I still wake them up, get them dressed, take them to school and sometimes bring one of them home from practice.  But my husband is doing much more now because my work hours are typically later than his.  I no longer pick them up from school or take them to practice.  He does.  That's taken away about an hour and a half that I used to have with them. 

When I calculated, I think I am getting about 2-3 hours a day with my kids.  This doesn't count the hours they are at home, asleep.

This kind of breaks my heart.  It just made me realize that they are born, and before you know it, they're grown and gone.  And you get so LITTLE time with them between...

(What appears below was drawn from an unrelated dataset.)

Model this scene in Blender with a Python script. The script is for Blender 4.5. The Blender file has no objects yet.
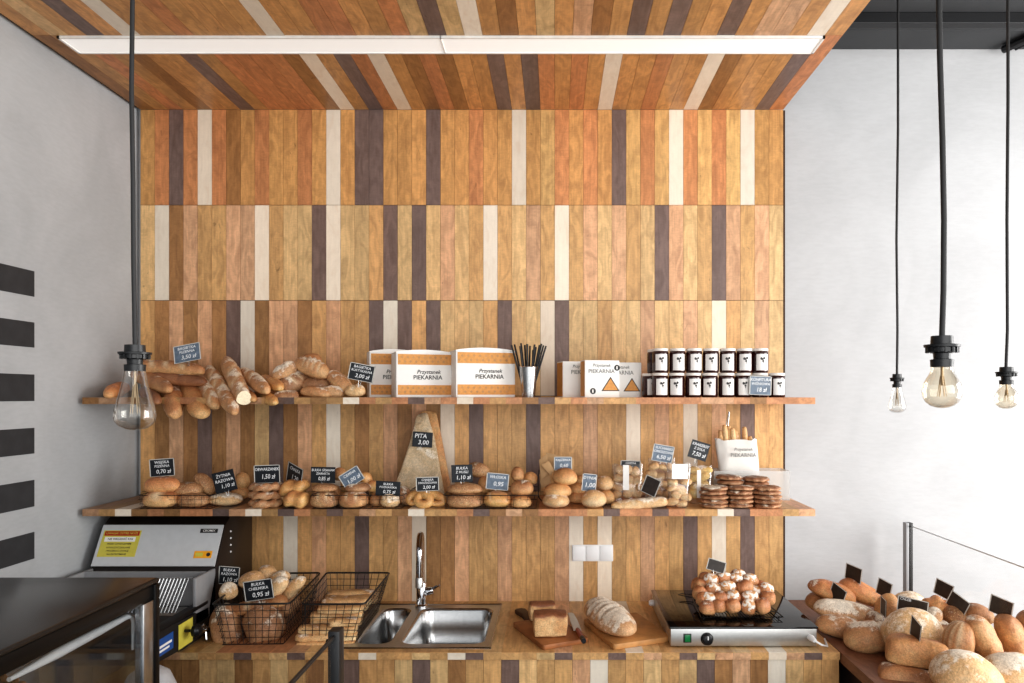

I don't regret my decision to be a working mom.  I don't regret my decision to have my boy in competitive sports that take up over 2 hours a day of their schedules also.  What I do regret are all the times I have had with my kids that I have not utilized to its fullest potential.  I regret yelling at the kids when they are taking too long to hurry up and shower and get in bed.  I regret telling them, "Not tonight, I'm too tired."  I regret getting frustrated when they want me to come tuck them in and give hugs and kisses because that means I have to go BACK upstairs and I just want to go soak in the tub.

I know every decision a mother makes can be criticized.  I know there are people who think I'm wrong for chosing not to stay home; that's their prerogative.  I know there are others who think stay at home moms are crazy for making that decision.  I think every situation is different and quite frankly, I don't think it matters either way what you decide.  What matters is that we have to remember that the time we are blessed with is very little.  It's gone in the blink of an eye.  I want to make it my mission to end the day with a smile on my face because it was simply a good day where I got to love on my boys a little while more.

Psalm 127:3
Children are a gift from the LORD; they are a reward from him.